そのことを経営者の方が強く感じ、社員の人材育成に力を入れるようになったのでしょう。
その際に、社員も会社も目指す人材育成の姿は、自発的に行動できる人材です。
社員が自ら考え行動できるようになれば社員と会社両方にとってメリットがあります。
自発的に考え行動するということは、上司や先輩が一つひとつ指示をしなくても部下が行動できるということです。
しかし、これは簡単なことではありません。
自発的とは外部からの指図ではなく、感情の内面から出てくる行動だからです。
自発的に行動しよう、と声をかけても自発的には行動できません。
(3)自発的人材育成に大切な内発的な要因への働きかけ
そこで、社員が継続して自発的に行動するために内発的な要因に働きかけることが必要です。
内発的な要因とは、大きく分けて好奇心と期待です。
好奇心へ働きかける
好奇心の持ち方は、人によって大きく異なりますので、いくつかのポイントをご紹介します。
まず知識欲には、拡散型か追求型か、という特徴による分類があります。
拡散型とは、幅広くさまざまな知識を得たいと考えるタイプです。
一方の追求型は、ものごとを本質まで深く見極めようとします。
どちらのタイプとも、まずは本人がとりたい行動を決めさせます。
自然と好奇心のあることを選択します。
うまく思いつかない場合は、部下と一緒に書き出すのを手伝いましょう。
書き出すことで発見があるはずです。
そして、課題の設定をします。
目標や制約を与えられることで、どのように達成したらよいかなど、それに対する関心が高まります。
問題解決の考え方のフレームワークを伝えることも効果があります。
経験則から法則を見つけ出す帰納法や事象に法則をあてはめ、結果を推論する演繹法などです。
その際に、前述の部下のタイプによって、課題の幅や与えるタイミング、追求する問題解決の深さを調整して、好奇心を刺激します。
期待を示す
次に、期待です。
人は人の期待に応えたいと自然に思っています。
期待に応えるということは、仕事に対する充実感や周りからの信頼感を得ることにつながり、自尊心を高めることができます。
若い社員は少子化のなかでより個人が注目されて育ちました。
そのため、自尊心にアプローチすることは、内部の感情を大いに刺激し、仕事にやりがいや誇りを感じさせ、その気持ちを持続させる助けになります。
上司としては、到達してほしい姿や達成してほしい目標を伝え、それにムリがないようにチャレンジさせます。

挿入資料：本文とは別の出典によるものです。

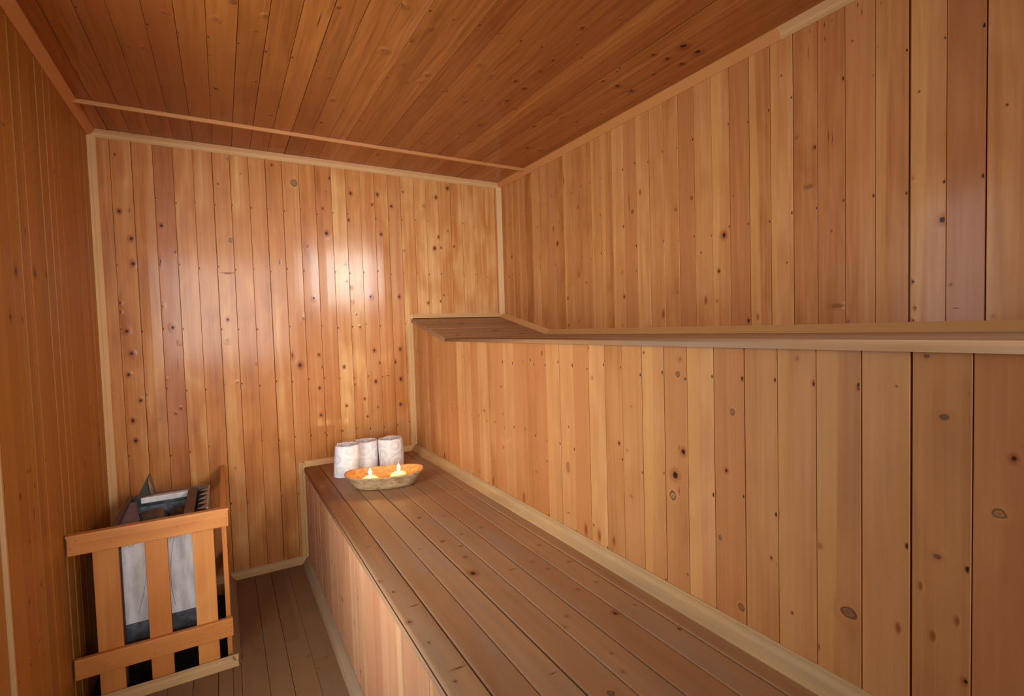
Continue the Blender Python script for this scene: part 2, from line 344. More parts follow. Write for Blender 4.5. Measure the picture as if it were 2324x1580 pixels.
KN_RISER = '-1.109,1.008,0.0038,r -1.344,1.129,0.0037,r -1.424,1.155,0.005,r -1.689,1.18,0.0018,d -1.12,0.893,0.0029,r -1.114,0.753,0.0035,r -1.363,0.708,0.0031,r -1.439,0.766,0.0028,r -1.823,0.902,0.0025,d -1.929,1.173,0.0015,d -0.877,0.592,0.0045,l -1.575,0.912,0.0012,d -1.025,0.676,0.0015,d -0.947,0.886,0.0022,d -1.566,0.772,0.0081,t -1.269,0.583,0.0109,s -1.656,0.587,0.01,s -1.723,0.591,0.0088,s -1.013,0.584,0.0103,s -1.791,0.598,0.0076,s -1.87,0.757,0.0024,l -1.706,1.087,0.0031,l -1.856,0.888,0.002,l -1.877,1.018,0.0018,l -0.459,0.579,0.0111,s -1.563,0.615,0.0021,h -1.696,0.616,0.0016,d -0.153,1.035,0.002,d -1.132,1.08,0.0026,s -2.046,1.121,0.0044,r -2.061,0.925,0.004,D -2.033,0.859,0.0054,D -2.023,0.803,0.0069,g -2.203,1.045,0.0043,r -2.185,0.906,0.0024,d -2.166,0.741,0.0033,r -2.068,0.612,0.0024,r -2.384,1.129,0.0014,d -2.464,1.123,0.0017,d -2.523,1.132,0.0013,r -2.565,1.185,0.0028,H -2.589,1.088,0.0043,H -2.623,1.128,0.0013,d -2.671,1.038,0.0023,d -2.655,0.951,0.0054,G -2.581,0.857,0.0038,H -2.621,0.853,0.0015,d -2.468,0.844,0.0014,v -2.388,0.848,0.0014,v -2.311,0.843,0.0015,v -2.233,0.852,0.0016,v -2.155,0.846,0.0017,v -2.076,0.851,0.0016,v -2.047,0.933,0.0014,v -2.293,0.742,0.0015,d -2.045,0.82,0.0016,v -2.055,1.16,0.0031,l -2.394,0.806,0.0034,l -2.351,1.173,0.0025,l -2.446,0.697,0.0091,B -2.618,0.669,0.0022,d -2.22,0.599,0.0053,r -2.575,0.721,0.0052,s -2.526,0.709,0.0049,s -2.308,0.733,0.0013,d -2.338,0.644,0.0013,d -2.392,0.601,0.0012,v -2.558,0.798,0.0039,s -2.607,0.762,0.0037,s'
KN_CEIL = '0.513,-1.172,0.0048,l 0.639,-1.255,0.004,r 0.817,-1.396,0.0027,r 0.782,-1.31,0.002,c 1.003,-1.234,0.0064,G 0.507,-0.684,0.0036,d 0.916,-0.785,0.0049,r 0.617,-1.161,0.0021,l 0.896,-0.655,0.0023,d 0.976,-0.695,0.0023,d 0.913,-0.529,0.003,d 0.527,-0.441,0.0023,d 0.636,-0.811,0.0015,d 0.489,-0.944,0.0027,l 0.268,-0.888,0.0026,l 0.55,-1.288,0.0038,r 0.19,-0.518,0.0022,l 0.709,-0.516,0.0026,d 0.348,-1.019,0.0018,h 0.345,-0.835,0.002,h 0.34,-0.66,0.0024,h 0.789,-0.137,0.0031,h 0.38,-1.144,0.0027,l 0.814,-0.402,0.0025,d 0.692,-0.376,0.0018,d 0.873,-0.962,0.004,l 0.102,-0.955,0.0017,l 0.302,-0.895,0.0013,d 0.983,-1.487,0.0053,G 1.004,-1.233,0.0067,G 1.185,-1.145,0.0037,r 1.094,-1.418,0.0037,l 1.058,-1.333,0.0038,d 1.084,-1.175,0.0035,l 1.405,-1.242,0.0076,l 1.505,-1.251,0.0039,d 1.566,-1.215,0.004,d 1.557,-1.091,0.0042,d 1.522,-1.644,0.0032,d 1.548,-1.441,0.0024,d 1.552,-1.355,0.0025,d 1.565,-0.812,0.0047,d 1.899,-1.72,0.007,D 1.974,-1.718,0.0066,D 1.911,-1.637,0.0043,D 1.987,-1.635,0.0044,D 1.847,-1.632,0.0036,D 1.89,-1.398,0.0054,D 1.968,-1.392,0.0056,D 1.955,-1.53,0.0039,d 1.811,-1.403,0.0026,d 1.797,-1.058,0.003,d 1.873,-1.048,0.0047,d 1.803,-0.914,0.004,d 1.957,-1.047,0.0032,d 2.004,-0.656,0.0074,r 1.928,-0.661,0.0045,d 1.599,-1.736,0.0021,l 1.183,-1.082,0.0038,l 1.397,-1.005,0.0049,l 2.001,-1.165,0.0023,d 1.242,-0.981,0.003,h 1.396,-0.62,0.004,h 1.412,-0.476,0.0038,h 1.407,-0.85,0.0034,h 1.33,-1.296,0.0048,l 1.612,-0.609,0.003,d 1.548,-0.378,0.0027,d 1.562,-1.563,0.0017,d 1.523,-0.681,0.0025,d 1.251,-0.224,0.004,d 1.808,-1.487,0.0016,d'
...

日頃から行動に気を留め、意識して声掛けを増やし、注目している姿勢を態度で示すことで、期待されていること、注目されていることが伝わり、自ら動こうとする内発的な気持ちが高まることでしょう。
(4)自発的とは気持ちの内面から起こってくる興味、関心、意欲による行動
このように内面の感情に働きかけて動機づけを高めることが自発的な行動には必要です。
自発的に行動しようと言うだけでは決して自発的に行動できるようにはなりません。
また、金銭などの直接的に効果がある外発的な動機づけでは長続きしません。
よって、指示や外発的動機づけに頼るのではなく、部下の気持ちから湧き上がる内発的動機づけに働きかけます。
自発的とは気持ちの内面から起こってくる興味、関心、意欲による行動です。
社員が自らのこれらの感情に気づいたときに、自発的に行動できるようになります。
そのために会社はしっかり社員を支援しましょう。